しかし、自らをアーティストとして考えた時、業界の枠を超えてより広い世界に届く作品を生み出したくなった。
──髪に囚われない髪型アートに至るまでの思考を教えてください
「一番面白い髪型ってなんだろう」と考えた時に、「丁髷」が圧倒的だと感じたんです。
「丁髷」って狂ってるんですよ。痛みに耐え、髪を抜いた先にあのフォルム。それを皆がやっていたのはどう考えてもおかしい。
それでいて、日本特有の美意識を感じ、私にとって美しいんです。
やはり髪型を追求するものとして「超えたい」と心が震えました。
そうして生まれたのが、カタチに囚われず髪である必要はない、思想を反映して創られる髪型「ニュー丁髷」です。
確かに彼の作品には、今まで考えたこともないような髪型や表現方法が連なる。
しかも、そのすべてが社会風刺の想いが込められた現代アートだから、なお驚きだ。あの異質で不思議な髪型たちは、ただの気まぐれで創られているわけではない。
一つひとつの作品が我々の生きている世界そのものなのだ。
──作品を創る時のモチーフやイメージはありますか?
”カタチや見た目だけではなく、思想を反映したり見た人の想像をもって一つの作品が完成する”という方法、まさに現代アートの基礎的な文脈を参考にしています。
ただ、最近ではアートでも仏教の要素が目立っていると感じるので、”何も考えず・何の意味も持たせず・無心で作品を生む”というスタイルも考えました。
ですが、髪型を題材にするので、あえて作品の意味を潜ませた方が面白いという結論になりました。
社会を風刺するのも、アートとしてはありがちで少し古い感じもしますが、髪型ならば逆にその古臭さもありだなと。
UUUUの作品は現代アートの中でも、ポップアートに部類される。
ポップアートは、大量生産・大量消費の社会を風刺した作品だ。
私の作品の色使いが派手なのも、ポップアートに寄せているからです。
髪型やビューティの作品はダークなものが多くなってしまう風潮がありますが、ただでさえニッチな制作が世の中に広がりくくなるのではと感じました。社会風刺をダークな表現にすると少し重い印象を受けますしね。
私自身、バンクシーのように、ユーモアを伝える作品の方が好みなのかもしれません。
作品は感覚的に創っているようで、実はすべての要素を分解して戦略的に創っています。
UUUUとアート
「アートとは?」というベタ過ぎる筆者の質問に、UUUUは「答えられない」と言った。
「アートは見た人が感じるもの。こちらで定義することはできない」というのが、彼の考えだ。
──現在はアート活動を主にしているのですか?
私が代表を務めるサロンMaNOでヘアデザイナーとしてサロンワークも通常どおり行っています。

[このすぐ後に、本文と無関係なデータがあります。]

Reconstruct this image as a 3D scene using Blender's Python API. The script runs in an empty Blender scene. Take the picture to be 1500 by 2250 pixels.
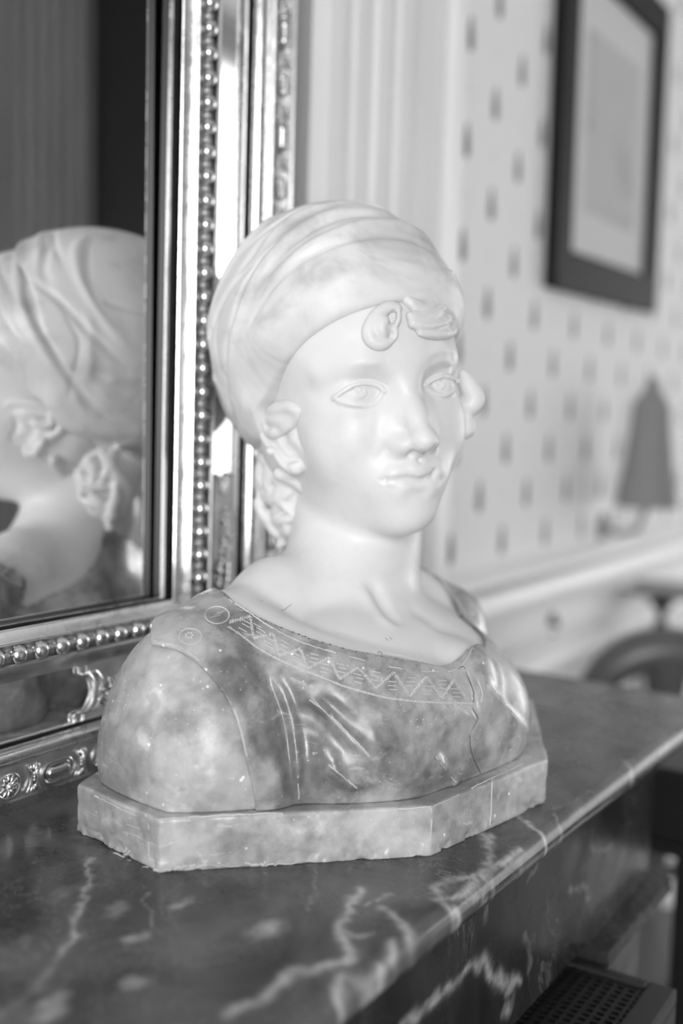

アート活動では、美容師としてお客さまの髪を切る時間や、経営をする時間以外の空き時間で制作しています。ただ、個展やイベント登録などでサロンワークを休むこともあります。
私の中では、サロンワークとアートは全くの別物。
例えば、美容師のクリエーションであれば「カットが上手くなるから」や「デザインの幅が広がるから」という理由で連動することあると思います。
ですが、アートという分野には全く関係ないので、割と切り離して活動しています。
──作品を通して伝えたいことは何ですか?
伝えたいというより、ヘアクリエーションの中でアートとしての新しい髪型表現の分野が、業界でもひとつの選択肢になると嬉しいですね。
温故知新(おんこちしん):「故(ふる)きを温(たず)ねて新しきを知る」
という言葉が好きなのですが、先人たちが築き上げたものに敬意を持ち、進化させるのが私たちの使命だと思います。
まだまだいろいろチャレンジしなきゃですね。
アーティストとしてまだまだだという姿勢のUUUU。自身も作風の変わった美容師のアート作品はチェックしているという。
新しさで気になる分野はAI。これは、もはや大変な事件だと思います。
私の作品集「ニュー丁髷」でも、AIを用いて制作したり、AIに対する反発を題材にしている作品があります。
今は、「AIが業界に対して一体何をもたらすのか?」が興味深いです。
「美容師がつくりだすアートという分野が盛り上がるといい」。
UUUUは、新たな表現者の可能性と美容師アーティストとしての未来に期待を込めた。
彼やアートの前では、固定観念は単なる足枷でしかない。
もっと自由に、そして面白く。
髪型表現の自由は我々の中にもきっとあるはずだ。